Bob Dorough may boast several unique musical claims: he recorded his debut recording, Devil May Care (Bethlehem) in 1956 to be released a year later in 1957. That recording included Dorough's composition, "Devil May Care," which would go on to become an established jazz standard, as well as penning the first vocalese lyrics for Charlie Parker's "Yardbird Suite." Miles Davis took note of Devil May Care.

In 1962, Columbia Records asked Davis to record a Christmas record, the trumpeter reached out to Dorough having him write lyrics and vocals. The song "Blue Xmas" was released on the compilation recording Jingle Bell Jazz. During this same recording session Dorough recorded another song "Nothing Like You," which appeared later on Davis' recording Sorcerer (Columbia, 1967), cutting quite the contrast with "Prince of Darkness" and "Masqualero."

Between 1972 and 1996 and then in the 2000s, Dorough, collaborating with George Newall, wrote and directed episodes of Schoolhouse Rock!, an educational animated series that appeared on television. From this, Dorough became a household name to generations of children raised on Schoolhouse Rock!. His most notable contributions included, "Conjunction Junction," "Three Is a Magic Number, "Electricity, Electricity," and "My Hero Zero."

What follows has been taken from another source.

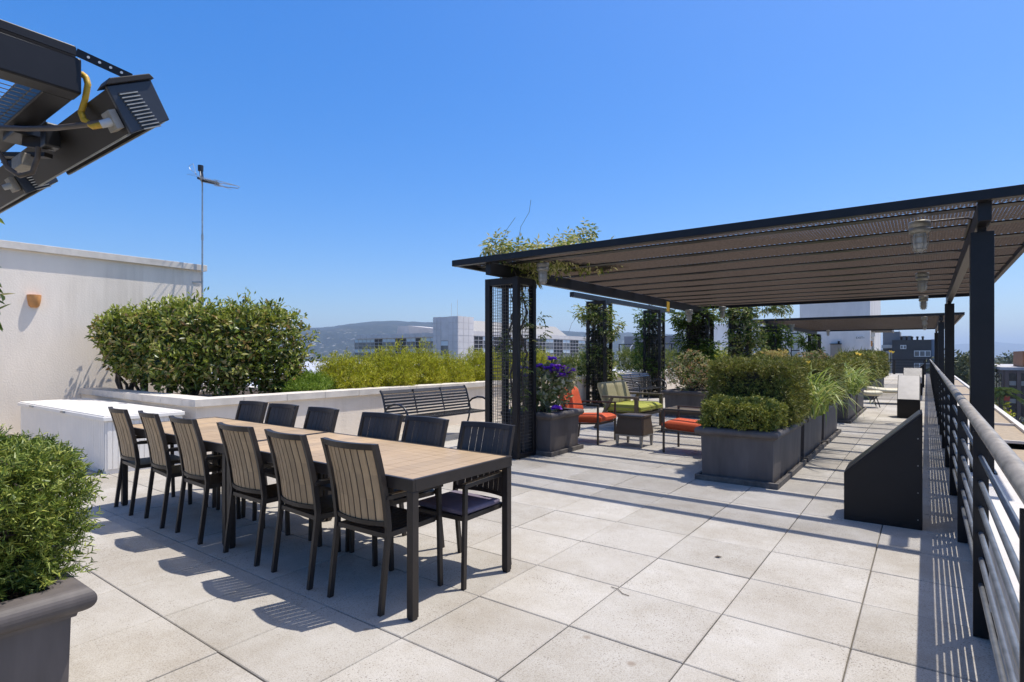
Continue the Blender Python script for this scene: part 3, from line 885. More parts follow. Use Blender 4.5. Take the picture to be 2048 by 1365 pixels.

Dorough was inducted into the Arkansas Jazz Heritage Foundation Hall of Fame in 1998 and never forgot his home state, appearing there frequently, most recently at Arkansas Sounds (a project of the Central Arkansas Library System (CALS)—Butler Center for Arkansas Studies) on Friday, 19 May 2017 at CALS Ron Robinson Theater. His was a presence divine among musicians and his loss, while not unexpected, leaves us all the less. Godspeed, Bob Dorough.